Why It Matters
The U.S. Postal Service (USPS) faces a financial cliff, according to a Government Accountability Office report. With cash reserves projected to run out within 12 months and cumulative losses topping $109 billion since 2007, the service's survival hinges on decisions Congress makes now. A Senate hearing scheduled for June 24, Wednesday will examine USPS business model reform as the agency simultaneously pursues rate hikes, workforce cuts, and requests for direct congressional funding—moves that could reshape how Americans access mail service.
The Big Problem
The numbers are stark. Postmaster General David Steiner warned Congress in March 2026 that USPS would exhaust its available cash within 12 months without action. The agency reported a net loss of approximately $9 billion in fiscal year 2025. This caps 19 straight years in the red, with total deficits reaching approximately $109 billion from fiscal year 2007 through 2024.
The agency has hit another wall: it has reached its statutory borrowing limit and can no longer finance ongoing deficits through additional debt. That leaves three levers—price increases, service cuts, and congressional cash.

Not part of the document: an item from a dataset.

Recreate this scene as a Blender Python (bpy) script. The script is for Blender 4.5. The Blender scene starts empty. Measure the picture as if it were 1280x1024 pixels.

USPS announced a 4-cent increase in First-Class Mail Forever stamps, from 78 cents to 82 cents, effective July 12, 2026. The agency also filed for an average 4.8 percent increase across market-dominant mailing products and a 3 percent increase for competitive PO Box pricing on the same date.
Postmaster General Steiner has indicated that cutting delivery days is "on the table" as a cost-reduction measure. He also publicly floated the idea of additional direct congressional funding in May 2026, framing it as a subsidy for universal mail service delivery to over 170 million addresses rather than as a "bailout." Congress had already provided more than $38 million for certain USPS programs in fiscal year 2026.
The agency also entered into an agreement with the Department of Government Efficiency to cut 10,000 workers and billions of dollars from its budget—a move that sparked significant controversy about potential privatization.
The Bottom Line
The timing reflects mounting pressure. The Government Accountability Office released a report finding that USPS has increased prices and redesigned its transportation network but has not fundamentally changed its business model since 1970. The agency has also failed to develop publicly available projections of its revenue and expenses, the GAO noted.
Several USPS reform bills are pending in Congress, though none are formally listed as associated with the hearing. Proposals range from rate caps tied to inflation and service performance standards to requirements for public notification before major service changes and restrictions on post office closures.